One has to torture the clear meaning in order to come to their conclusion, in my opinion, but that is a prevalent view in Dispensationalist-theology. 


John also makes it clear that he is already in the tribulation period -- along with some of those in the seven churches he addresses, perhaps, but that doesn't fit with Dispensational thought, so they re-interpret it.

Why do people go to such extremes to make these churches fit into some far off end-time scheme?

The answer is simple: They do it in order to justify their pre-existing assumptions about the supposed supernatural nature of scripture.


They do it because to accept the obvious would negate their religious preference for a mystical book that leaves no ragged edges and that predicts a two-thousand years “end time.” And they do it without regard for modern scholarship or what to me seems like ordinary, everyday common sense.

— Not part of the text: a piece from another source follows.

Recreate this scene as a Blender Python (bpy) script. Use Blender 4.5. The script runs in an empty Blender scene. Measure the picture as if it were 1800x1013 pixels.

Many of them express disdain toward any science-based analysis of scripture that fails to yield the results that they are looking for. This is just human nature. The same human nature that was evident in the authors of the books of the Bible. When I first "got saved" in Long Beach, California during the early 1960s, my mentors warned me not to read other books than the Bible. "You will only get confused," they said. (But they surely wanted me to read the marginal notes in my Scofield Bible.)

Although Revelation 1: 4, 11 does clearly state the intended audience this is not so in some books of the Bible; In many cases one has to pay close attention to what is being said in order to understand both the author's intended audience and his unique purpose in writing the account. 

Understanding the Bible is never an either-or proposition, however, knowing what may be known about the authors is bound to take one a step in the right direction.